Ground

This time, we discuss the layout of ground wiring. Many components require their own ground wiring, and so the ground wiring layout must be considered carefully. And, in a DC-DC converter circuit, as we have explained a number of times previously, it is important to separate the signal system, like feedback of the output voltage to the control circuit, and the switching (power) system, which switches large currents. Here too, ground wiring requires special consideration.

Analog Small-Signal Ground and Power Ground

Ground potential is the same potential everywhere; but in a circuit in which analog signals and digital signals coexist (which, of late, is the case for nearly all circuits), an analog ground and a digital ground are provided separately, and measures are adopted such that noise arising from digital signals is not conducted so as to interfere with minute analog signals. This is the same approach taken in switching power supply circuits (and not just DC-DC converters). For example, care must be taken to ensure that noise generated at switching nodes has as little effect as possible on feedback paths the line voltage of which directly affects the output precision.

There are a number of terms used, but here, we will refer to a ground used for lines that are susceptible to noise, such as feedback paths, as an analog small-signal ground (AGND), and will use “power ground” (PGND) for a ground that is used for lines that switch large currents, such as a switching nodes.

As the most important issue, AGND and PGND must be separated. They are at the same potential, and ultimately they are connected, but the reasoning is that the GND to which large currents return as a result of switching and the GND for control signals must be separated in order to prevent interference.

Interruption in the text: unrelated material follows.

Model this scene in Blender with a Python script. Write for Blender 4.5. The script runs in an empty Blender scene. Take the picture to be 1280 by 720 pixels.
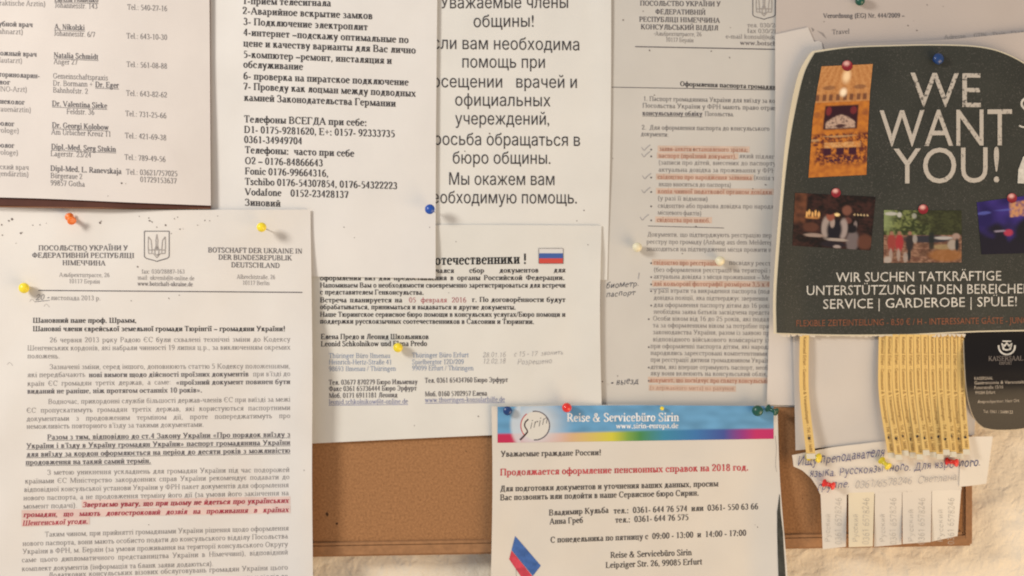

Next, PGND is essentially laid out as a single line on the top layer (as on the left in Figure 8). However, as a result of component arrangement and the like, there are cases in which a single continuous line is not possible. In such cases, PGND may be broken up and connected on the rear surface or by an internal layer, using vias (as on the right in Figure 8). Due to the influence of resistance and inductance of the vias, there may be increased losses and the noise level may be worsened, and so actual device should be used for thorough verification.

Ground Plane

The ground plane is the GND wiring, which has a certain area. Providing a ground plane on the rear surface or in an inner layer should be understood to be, as a rule, only a secondary role for ground wiring, given the goals of alleviating DC losses, providing shielding, and dissipating heat.

When a ground plane is provided in an inner layer or on the rear surface of a multilayer board, consideration must be paid to inputs with substantial high-frequency switching noise and to connection of diodes to PGND. As in Figure 9, when there is a common ground in the third layer and a signal ground in the fourth layer, connections of these grounds to PGND should be made close to an output capacitor with little high-frequency switching noise. PGND connections must not be made near noisy inputs or diodes.

When there is a PGND plane for DC loss alleviation in the second layer, the top layer PGND and the second layer must be connected by numerous vias, to reduce the PGND impedance.

The reader is probably aware that many DC-DC converter ICs are provided with two GND pins, which are an AGND (SGND) pin and a PGND pin. This is because, for entirely the same reasons, the signal system and the switching (power) system are kept separate within the IC as well. And the two must similarly be at the same potential, and so ultimately they are connected. It is important that the AGND and the PGND of an IC be connected at a single point. To determine the optimum point for connection, the layout information of the data sheet and other resources should be consulted.